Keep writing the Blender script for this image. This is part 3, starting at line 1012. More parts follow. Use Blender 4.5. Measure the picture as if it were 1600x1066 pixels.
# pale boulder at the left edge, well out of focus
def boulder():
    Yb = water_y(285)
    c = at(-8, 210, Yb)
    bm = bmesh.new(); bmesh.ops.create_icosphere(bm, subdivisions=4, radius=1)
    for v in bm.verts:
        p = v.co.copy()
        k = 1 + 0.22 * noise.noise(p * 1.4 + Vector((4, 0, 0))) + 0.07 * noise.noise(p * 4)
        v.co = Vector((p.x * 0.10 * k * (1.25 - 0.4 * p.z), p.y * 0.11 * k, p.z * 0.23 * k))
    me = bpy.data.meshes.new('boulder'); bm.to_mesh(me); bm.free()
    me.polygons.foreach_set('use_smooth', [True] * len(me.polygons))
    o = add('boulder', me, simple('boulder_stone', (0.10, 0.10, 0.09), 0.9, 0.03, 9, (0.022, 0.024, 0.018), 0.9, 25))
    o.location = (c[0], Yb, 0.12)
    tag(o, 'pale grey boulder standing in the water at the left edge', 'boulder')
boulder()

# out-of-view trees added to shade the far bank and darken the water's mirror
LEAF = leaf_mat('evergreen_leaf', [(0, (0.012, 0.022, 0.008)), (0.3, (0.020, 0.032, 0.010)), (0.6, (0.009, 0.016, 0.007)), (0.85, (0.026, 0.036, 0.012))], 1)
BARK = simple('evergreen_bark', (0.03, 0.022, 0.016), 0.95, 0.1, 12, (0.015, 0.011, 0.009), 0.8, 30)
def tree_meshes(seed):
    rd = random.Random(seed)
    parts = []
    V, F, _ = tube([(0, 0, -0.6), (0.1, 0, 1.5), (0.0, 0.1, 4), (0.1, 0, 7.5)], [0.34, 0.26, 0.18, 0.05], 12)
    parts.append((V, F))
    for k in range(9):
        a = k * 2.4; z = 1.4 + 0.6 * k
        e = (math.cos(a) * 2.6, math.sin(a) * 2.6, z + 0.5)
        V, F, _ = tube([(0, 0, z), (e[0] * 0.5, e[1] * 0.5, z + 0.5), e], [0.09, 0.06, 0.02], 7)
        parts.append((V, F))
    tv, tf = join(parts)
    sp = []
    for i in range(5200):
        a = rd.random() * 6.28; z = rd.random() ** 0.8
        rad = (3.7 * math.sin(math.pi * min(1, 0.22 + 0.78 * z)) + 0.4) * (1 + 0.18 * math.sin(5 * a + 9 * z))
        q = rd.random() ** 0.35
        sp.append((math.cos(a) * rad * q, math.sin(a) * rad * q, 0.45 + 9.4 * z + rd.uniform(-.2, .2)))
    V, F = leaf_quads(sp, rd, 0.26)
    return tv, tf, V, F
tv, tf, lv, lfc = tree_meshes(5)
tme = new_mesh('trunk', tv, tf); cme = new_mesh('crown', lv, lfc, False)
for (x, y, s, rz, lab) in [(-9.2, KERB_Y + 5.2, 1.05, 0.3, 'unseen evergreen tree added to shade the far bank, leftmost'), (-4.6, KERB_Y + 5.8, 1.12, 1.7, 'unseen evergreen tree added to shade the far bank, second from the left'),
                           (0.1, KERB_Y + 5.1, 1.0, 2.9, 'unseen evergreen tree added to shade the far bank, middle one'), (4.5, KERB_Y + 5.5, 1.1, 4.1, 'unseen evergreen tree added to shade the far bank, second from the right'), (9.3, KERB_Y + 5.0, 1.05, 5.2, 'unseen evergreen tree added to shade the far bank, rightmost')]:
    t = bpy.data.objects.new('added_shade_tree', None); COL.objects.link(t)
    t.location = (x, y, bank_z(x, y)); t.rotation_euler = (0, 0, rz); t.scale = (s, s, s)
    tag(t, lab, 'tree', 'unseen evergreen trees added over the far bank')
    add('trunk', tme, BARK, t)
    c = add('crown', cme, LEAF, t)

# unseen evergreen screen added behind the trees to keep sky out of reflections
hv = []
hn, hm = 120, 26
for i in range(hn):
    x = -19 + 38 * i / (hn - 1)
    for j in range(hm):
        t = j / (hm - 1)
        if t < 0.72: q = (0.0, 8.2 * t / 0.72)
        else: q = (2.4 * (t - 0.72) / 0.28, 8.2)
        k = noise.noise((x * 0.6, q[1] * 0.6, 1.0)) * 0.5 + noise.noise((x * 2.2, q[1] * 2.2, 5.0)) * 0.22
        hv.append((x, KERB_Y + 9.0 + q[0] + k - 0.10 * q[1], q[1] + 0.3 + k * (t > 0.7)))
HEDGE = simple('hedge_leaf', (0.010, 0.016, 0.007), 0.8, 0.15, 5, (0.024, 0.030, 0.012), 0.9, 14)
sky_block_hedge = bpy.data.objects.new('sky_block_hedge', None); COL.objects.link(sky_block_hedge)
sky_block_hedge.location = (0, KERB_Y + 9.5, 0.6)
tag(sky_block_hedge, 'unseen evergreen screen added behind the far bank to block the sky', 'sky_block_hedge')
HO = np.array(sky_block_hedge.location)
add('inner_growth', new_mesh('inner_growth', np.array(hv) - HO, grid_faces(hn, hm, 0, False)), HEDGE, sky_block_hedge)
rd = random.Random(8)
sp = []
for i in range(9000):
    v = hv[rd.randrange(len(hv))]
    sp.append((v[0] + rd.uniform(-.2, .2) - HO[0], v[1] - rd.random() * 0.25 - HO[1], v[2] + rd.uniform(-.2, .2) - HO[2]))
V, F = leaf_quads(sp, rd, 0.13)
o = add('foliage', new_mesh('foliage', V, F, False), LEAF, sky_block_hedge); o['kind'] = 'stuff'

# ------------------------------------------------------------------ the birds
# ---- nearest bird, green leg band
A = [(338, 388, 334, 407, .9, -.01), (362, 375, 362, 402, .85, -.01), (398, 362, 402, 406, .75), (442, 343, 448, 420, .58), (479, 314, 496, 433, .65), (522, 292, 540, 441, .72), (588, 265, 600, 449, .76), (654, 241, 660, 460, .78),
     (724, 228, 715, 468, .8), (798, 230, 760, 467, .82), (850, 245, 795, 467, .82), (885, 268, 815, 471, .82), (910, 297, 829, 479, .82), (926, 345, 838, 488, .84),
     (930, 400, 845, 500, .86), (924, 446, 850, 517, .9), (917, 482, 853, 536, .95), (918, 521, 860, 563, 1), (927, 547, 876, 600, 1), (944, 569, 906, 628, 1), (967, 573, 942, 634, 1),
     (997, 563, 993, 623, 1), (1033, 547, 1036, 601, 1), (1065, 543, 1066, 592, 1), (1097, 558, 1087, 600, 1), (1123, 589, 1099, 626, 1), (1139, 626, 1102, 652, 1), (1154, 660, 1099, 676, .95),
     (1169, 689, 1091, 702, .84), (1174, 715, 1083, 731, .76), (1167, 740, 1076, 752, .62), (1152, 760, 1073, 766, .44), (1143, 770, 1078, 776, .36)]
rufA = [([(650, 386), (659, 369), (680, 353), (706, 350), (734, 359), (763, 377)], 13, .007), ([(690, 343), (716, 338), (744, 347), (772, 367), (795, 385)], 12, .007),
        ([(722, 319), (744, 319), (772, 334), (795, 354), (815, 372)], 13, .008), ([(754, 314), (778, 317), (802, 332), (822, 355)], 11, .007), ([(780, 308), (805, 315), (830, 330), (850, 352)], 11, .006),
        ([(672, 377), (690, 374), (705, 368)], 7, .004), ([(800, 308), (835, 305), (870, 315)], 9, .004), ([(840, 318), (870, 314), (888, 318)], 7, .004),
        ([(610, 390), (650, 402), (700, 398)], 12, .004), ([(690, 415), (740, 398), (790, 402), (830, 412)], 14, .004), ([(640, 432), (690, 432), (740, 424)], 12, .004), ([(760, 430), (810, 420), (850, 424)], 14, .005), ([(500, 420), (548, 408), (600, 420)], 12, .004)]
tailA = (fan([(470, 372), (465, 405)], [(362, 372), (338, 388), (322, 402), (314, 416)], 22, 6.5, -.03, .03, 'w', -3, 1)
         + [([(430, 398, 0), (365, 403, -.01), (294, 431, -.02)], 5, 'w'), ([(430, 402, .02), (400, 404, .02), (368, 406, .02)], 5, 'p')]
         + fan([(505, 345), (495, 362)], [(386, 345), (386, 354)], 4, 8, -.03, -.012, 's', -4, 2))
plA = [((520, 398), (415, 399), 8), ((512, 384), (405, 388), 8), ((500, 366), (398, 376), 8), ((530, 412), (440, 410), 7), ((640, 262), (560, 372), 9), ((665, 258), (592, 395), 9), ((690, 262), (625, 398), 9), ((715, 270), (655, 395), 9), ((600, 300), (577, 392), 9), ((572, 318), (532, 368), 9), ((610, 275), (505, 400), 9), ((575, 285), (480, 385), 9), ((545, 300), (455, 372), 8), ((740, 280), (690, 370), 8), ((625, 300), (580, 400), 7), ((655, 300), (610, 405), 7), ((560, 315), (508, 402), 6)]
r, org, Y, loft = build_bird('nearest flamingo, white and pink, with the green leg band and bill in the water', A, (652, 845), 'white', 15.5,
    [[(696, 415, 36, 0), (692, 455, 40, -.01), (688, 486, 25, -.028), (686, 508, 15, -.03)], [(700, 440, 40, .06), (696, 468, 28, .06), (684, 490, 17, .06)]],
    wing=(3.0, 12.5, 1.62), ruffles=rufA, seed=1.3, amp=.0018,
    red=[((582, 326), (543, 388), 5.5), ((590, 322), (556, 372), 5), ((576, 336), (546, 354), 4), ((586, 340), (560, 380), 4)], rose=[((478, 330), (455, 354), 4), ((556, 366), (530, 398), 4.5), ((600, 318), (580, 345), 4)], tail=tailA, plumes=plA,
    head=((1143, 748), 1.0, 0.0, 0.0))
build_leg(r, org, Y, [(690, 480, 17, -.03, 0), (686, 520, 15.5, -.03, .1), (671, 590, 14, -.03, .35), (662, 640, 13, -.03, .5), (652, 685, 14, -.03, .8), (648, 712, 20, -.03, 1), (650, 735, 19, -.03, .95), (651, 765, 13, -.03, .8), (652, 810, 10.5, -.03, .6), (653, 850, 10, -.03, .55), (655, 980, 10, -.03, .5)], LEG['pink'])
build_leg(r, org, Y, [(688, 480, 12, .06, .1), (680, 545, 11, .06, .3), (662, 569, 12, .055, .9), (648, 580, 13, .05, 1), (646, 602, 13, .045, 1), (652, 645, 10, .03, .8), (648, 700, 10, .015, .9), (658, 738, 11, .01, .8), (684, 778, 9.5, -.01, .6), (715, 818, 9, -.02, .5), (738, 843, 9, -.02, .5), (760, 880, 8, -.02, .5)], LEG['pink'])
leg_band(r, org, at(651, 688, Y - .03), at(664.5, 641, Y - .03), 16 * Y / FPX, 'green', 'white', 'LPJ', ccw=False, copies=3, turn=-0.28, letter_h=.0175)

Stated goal
Which lines hold the word "parts"? Show each one.

Output of the task
Keep writing the Blender script for this image. This is part 3, starting at line 1012. More parts follow. Use Blender 4.5. Measure the picture as if it were 1600x1066 pixels.
    parts = []
    parts.append((V, F))
        parts.append((V, F))
    tv, tf = join(parts)